● Problem details
Stop after the line containing "-.028)], .003).build('catch', M_GREYMETAL, hk)": print each line exactly from the first line of the listing up to that point.

● Task material

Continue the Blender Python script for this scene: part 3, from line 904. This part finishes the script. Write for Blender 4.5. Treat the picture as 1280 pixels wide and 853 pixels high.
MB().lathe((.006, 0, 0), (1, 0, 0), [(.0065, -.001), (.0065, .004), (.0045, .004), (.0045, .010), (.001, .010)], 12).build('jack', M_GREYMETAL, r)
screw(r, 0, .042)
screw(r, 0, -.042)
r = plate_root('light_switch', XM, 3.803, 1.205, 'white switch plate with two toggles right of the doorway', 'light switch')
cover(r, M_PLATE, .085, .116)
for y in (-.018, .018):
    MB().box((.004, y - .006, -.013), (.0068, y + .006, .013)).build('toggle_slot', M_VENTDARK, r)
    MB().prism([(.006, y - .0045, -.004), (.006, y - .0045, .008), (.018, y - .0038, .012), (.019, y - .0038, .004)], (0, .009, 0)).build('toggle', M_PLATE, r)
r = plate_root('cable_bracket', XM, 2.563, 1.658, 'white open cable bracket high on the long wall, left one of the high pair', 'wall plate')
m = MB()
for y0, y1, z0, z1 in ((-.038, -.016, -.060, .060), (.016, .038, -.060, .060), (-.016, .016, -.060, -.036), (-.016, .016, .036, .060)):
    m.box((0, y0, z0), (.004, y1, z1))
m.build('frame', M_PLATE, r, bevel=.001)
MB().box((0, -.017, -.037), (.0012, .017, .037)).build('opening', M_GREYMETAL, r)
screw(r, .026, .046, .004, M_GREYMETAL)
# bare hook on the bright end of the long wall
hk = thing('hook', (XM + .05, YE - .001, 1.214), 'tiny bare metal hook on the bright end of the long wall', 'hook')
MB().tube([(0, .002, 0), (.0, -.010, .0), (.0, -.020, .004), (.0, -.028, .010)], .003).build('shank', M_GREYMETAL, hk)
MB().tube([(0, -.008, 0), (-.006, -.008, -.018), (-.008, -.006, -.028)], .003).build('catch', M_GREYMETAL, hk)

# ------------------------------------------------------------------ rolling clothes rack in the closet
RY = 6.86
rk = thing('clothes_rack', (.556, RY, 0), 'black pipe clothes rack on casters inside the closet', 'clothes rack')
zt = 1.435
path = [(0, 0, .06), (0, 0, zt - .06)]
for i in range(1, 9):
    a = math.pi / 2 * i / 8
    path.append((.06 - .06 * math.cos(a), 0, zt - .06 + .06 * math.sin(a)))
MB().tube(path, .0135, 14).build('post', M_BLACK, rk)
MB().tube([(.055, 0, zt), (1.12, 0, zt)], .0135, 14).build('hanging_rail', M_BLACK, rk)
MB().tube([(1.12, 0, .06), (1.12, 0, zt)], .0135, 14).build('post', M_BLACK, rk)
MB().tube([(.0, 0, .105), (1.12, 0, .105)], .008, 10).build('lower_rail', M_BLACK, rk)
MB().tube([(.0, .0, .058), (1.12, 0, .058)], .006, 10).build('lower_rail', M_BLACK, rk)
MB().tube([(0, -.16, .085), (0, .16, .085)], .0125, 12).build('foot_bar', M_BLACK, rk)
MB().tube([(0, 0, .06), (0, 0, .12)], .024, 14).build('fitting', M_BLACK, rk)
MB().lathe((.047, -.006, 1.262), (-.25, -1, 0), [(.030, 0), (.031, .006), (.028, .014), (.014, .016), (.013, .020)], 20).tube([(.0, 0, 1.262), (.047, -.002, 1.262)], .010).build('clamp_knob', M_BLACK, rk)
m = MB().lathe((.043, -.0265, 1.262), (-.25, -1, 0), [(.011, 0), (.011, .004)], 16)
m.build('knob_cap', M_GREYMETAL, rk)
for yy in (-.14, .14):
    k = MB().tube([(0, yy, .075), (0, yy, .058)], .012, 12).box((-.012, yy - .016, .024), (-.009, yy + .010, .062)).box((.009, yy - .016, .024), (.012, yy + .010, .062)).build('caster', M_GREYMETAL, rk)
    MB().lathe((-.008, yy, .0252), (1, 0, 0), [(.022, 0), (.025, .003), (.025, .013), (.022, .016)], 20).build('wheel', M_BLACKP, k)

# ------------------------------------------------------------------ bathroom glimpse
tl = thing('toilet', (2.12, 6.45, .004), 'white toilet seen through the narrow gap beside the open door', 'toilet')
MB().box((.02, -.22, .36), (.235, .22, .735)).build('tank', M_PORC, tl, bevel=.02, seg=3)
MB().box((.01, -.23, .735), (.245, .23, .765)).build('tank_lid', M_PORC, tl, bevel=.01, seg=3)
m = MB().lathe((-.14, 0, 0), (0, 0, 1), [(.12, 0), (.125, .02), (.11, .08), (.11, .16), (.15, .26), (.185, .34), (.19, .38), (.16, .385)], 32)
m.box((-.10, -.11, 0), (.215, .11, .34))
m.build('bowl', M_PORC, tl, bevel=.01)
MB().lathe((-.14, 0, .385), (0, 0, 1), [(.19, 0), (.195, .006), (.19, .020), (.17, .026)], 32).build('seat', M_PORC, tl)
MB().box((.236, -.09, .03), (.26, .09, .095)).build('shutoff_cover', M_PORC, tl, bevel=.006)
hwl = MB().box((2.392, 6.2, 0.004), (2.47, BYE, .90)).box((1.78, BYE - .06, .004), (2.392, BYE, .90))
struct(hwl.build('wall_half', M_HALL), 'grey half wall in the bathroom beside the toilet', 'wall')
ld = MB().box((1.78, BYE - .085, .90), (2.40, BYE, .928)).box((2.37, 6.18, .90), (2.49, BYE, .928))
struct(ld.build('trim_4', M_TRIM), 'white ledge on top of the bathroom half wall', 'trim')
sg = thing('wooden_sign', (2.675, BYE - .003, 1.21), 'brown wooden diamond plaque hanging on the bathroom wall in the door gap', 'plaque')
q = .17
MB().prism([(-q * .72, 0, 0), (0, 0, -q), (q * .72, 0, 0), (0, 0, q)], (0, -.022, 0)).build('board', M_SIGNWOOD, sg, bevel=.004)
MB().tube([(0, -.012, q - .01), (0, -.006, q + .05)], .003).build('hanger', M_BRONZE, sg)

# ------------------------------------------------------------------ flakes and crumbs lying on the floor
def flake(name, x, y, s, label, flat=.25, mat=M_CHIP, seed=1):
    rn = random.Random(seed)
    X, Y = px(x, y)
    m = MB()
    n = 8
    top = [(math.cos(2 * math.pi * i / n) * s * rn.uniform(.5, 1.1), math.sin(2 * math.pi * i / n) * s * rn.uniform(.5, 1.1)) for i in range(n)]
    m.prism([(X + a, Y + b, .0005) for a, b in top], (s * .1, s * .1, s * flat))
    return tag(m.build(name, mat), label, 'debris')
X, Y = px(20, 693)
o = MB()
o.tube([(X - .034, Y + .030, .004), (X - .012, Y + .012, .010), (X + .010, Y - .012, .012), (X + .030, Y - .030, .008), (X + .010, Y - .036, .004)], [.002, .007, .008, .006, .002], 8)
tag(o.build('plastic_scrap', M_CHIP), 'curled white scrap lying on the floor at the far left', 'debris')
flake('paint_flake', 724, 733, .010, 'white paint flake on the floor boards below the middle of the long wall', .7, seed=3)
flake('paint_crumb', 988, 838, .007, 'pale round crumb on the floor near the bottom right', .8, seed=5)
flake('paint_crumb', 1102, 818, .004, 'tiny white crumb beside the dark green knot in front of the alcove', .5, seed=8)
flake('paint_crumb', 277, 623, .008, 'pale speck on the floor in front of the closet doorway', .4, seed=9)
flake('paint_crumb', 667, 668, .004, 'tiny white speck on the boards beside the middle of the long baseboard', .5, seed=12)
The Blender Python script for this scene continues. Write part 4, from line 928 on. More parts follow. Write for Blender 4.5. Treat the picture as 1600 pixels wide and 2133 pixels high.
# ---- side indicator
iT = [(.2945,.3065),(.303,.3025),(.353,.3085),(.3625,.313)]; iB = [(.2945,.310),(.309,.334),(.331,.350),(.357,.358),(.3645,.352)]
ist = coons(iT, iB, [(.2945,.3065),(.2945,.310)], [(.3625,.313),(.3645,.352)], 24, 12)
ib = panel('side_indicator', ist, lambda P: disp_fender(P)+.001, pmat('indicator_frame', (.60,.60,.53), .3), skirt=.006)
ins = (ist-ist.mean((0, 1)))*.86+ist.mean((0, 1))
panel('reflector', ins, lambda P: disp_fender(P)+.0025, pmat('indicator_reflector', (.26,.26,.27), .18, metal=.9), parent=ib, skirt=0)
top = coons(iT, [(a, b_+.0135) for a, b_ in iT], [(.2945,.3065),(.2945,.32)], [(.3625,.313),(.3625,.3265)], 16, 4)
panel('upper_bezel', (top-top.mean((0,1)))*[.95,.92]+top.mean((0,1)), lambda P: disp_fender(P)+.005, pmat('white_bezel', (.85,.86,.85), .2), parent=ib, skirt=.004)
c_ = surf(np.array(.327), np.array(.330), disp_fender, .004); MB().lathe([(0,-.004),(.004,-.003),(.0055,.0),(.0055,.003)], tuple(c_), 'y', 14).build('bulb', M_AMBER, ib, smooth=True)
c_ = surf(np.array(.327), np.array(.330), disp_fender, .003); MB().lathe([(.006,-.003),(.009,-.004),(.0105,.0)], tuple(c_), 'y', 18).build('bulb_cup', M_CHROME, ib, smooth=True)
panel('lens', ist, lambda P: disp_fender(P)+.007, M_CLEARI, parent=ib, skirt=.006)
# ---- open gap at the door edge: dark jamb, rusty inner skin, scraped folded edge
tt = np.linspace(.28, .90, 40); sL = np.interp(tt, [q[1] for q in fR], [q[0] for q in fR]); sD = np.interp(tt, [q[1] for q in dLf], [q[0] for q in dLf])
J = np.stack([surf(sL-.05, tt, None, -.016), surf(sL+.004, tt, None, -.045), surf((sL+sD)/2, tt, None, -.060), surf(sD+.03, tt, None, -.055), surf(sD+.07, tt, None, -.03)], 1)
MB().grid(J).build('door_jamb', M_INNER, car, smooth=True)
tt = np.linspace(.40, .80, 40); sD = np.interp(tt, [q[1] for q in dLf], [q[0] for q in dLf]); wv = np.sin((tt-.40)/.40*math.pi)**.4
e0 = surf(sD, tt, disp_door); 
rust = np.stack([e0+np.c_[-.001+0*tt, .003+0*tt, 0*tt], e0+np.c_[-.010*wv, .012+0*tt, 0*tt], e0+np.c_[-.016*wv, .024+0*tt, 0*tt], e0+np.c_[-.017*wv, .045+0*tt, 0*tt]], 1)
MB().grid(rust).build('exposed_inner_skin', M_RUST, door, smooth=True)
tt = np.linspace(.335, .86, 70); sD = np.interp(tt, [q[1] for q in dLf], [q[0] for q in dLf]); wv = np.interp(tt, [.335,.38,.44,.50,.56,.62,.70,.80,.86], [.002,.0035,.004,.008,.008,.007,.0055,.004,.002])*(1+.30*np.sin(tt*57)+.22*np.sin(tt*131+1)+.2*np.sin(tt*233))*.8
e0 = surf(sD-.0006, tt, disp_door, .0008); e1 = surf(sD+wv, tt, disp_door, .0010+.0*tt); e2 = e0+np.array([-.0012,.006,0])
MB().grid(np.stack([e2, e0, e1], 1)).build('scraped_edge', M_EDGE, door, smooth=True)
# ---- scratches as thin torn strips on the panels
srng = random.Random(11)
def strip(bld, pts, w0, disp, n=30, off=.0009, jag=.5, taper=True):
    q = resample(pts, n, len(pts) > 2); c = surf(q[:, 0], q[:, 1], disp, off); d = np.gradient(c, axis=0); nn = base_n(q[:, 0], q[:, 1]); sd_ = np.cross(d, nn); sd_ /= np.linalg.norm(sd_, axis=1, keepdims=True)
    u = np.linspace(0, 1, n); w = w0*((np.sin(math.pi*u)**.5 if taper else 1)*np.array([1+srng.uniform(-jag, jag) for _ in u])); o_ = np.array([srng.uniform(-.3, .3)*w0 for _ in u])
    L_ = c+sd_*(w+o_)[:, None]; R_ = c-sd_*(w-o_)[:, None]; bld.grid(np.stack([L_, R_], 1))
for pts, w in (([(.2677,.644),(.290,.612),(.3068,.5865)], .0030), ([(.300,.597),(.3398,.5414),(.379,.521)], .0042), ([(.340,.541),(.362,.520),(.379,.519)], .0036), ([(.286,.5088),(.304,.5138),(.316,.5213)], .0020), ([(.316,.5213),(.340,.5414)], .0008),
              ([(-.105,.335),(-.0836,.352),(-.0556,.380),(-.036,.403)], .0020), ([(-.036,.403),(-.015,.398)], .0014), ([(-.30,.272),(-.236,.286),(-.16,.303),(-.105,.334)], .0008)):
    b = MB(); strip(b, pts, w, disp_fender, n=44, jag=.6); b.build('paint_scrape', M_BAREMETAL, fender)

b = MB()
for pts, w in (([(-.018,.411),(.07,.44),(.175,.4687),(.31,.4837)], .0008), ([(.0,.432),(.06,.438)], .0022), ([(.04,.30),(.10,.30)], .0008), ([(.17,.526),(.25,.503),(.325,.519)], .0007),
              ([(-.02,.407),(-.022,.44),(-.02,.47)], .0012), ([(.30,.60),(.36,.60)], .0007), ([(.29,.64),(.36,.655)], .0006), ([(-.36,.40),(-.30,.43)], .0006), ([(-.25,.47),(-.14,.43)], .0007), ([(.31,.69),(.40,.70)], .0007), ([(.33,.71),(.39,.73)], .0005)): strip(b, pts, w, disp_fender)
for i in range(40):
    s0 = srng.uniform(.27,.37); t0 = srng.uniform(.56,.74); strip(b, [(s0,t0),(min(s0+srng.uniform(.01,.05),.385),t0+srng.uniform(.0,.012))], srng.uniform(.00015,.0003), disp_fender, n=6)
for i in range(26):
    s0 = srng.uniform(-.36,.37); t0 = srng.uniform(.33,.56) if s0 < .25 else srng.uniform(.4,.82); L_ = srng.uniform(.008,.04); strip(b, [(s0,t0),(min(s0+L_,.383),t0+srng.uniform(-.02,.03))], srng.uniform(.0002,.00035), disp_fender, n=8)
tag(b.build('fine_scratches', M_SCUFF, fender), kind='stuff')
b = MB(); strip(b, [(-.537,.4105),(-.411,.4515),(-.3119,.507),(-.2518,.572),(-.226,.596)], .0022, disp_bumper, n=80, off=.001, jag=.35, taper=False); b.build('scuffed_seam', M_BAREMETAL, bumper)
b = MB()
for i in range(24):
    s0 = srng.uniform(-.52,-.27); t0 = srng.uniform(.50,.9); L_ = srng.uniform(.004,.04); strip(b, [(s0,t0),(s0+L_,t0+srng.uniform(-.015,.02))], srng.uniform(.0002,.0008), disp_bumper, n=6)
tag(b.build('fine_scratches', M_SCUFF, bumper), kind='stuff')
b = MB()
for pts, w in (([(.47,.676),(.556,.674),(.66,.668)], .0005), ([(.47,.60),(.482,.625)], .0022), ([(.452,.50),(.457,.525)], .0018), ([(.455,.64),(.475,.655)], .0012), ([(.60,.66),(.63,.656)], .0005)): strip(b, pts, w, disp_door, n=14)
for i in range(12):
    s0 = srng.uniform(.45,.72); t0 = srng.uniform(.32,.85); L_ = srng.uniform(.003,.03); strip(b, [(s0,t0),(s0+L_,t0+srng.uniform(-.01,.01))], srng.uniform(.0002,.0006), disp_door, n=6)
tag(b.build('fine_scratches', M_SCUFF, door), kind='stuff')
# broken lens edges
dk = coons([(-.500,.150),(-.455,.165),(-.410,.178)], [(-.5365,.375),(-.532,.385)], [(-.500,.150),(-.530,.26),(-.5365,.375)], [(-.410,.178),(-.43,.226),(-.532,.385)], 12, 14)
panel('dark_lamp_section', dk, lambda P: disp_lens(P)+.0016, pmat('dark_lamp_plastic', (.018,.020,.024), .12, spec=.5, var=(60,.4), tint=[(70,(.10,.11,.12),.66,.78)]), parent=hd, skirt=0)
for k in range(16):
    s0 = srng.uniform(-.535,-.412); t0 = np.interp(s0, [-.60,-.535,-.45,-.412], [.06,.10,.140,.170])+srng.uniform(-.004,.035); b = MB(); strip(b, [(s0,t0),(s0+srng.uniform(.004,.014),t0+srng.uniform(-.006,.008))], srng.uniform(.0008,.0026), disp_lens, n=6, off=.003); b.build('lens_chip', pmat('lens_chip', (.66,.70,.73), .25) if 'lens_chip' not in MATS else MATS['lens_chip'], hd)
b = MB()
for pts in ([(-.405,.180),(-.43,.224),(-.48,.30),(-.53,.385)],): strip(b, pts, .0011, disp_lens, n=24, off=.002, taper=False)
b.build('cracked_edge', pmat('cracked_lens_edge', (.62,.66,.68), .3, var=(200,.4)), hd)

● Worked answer
Continue the Blender Python script for this scene: part 3, from line 904. This part finishes the script. Write for Blender 4.5. Treat the picture as 1280 pixels wide and 853 pixels high.
MB().lathe((.006, 0, 0), (1, 0, 0), [(.0065, -.001), (.0065, .004), (.0045, .004), (.0045, .010), (.001, .010)], 12).build('jack', M_GREYMETAL, r)
screw(r, 0, .042)
screw(r, 0, -.042)
r = plate_root('light_switch', XM, 3.803, 1.205, 'white switch plate with two toggles right of the doorway', 'light switch')
cover(r, M_PLATE, .085, .116)
for y in (-.018, .018):
    MB().box((.004, y - .006, -.013), (.0068, y + .006, .013)).build('toggle_slot', M_VENTDARK, r)
    MB().prism([(.006, y - .0045, -.004), (.006, y - .0045, .008), (.018, y - .0038, .012), (.019, y - .0038, .004)], (0, .009, 0)).build('toggle', M_PLATE, r)
r = plate_root('cable_bracket', XM, 2.563, 1.658, 'white open cable bracket high on the long wall, left one of the high pair', 'wall plate')
m = MB()
for y0, y1, z0, z1 in ((-.038, -.016, -.060, .060), (.016, .038, -.060, .060), (-.016, .016, -.060, -.036), (-.016, .016, .036, .060)):
    m.box((0, y0, z0), (.004, y1, z1))
m.build('frame', M_PLATE, r, bevel=.001)
MB().box((0, -.017, -.037), (.0012, .017, .037)).build('opening', M_GREYMETAL, r)
screw(r, .026, .046, .004, M_GREYMETAL)
# bare hook on the bright end of the long wall
hk = thing('hook', (XM + .05, YE - .001, 1.214), 'tiny bare metal hook on the bright end of the long wall', 'hook')
MB().tube([(0, .002, 0), (.0, -.010, .0), (.0, -.020, .004), (.0, -.028, .010)], .003).build('shank', M_GREYMETAL, hk)
MB().tube([(0, -.008, 0), (-.006, -.008, -.018), (-.008, -.006, -.028)], .003).build('catch', M_GREYMETAL, hk)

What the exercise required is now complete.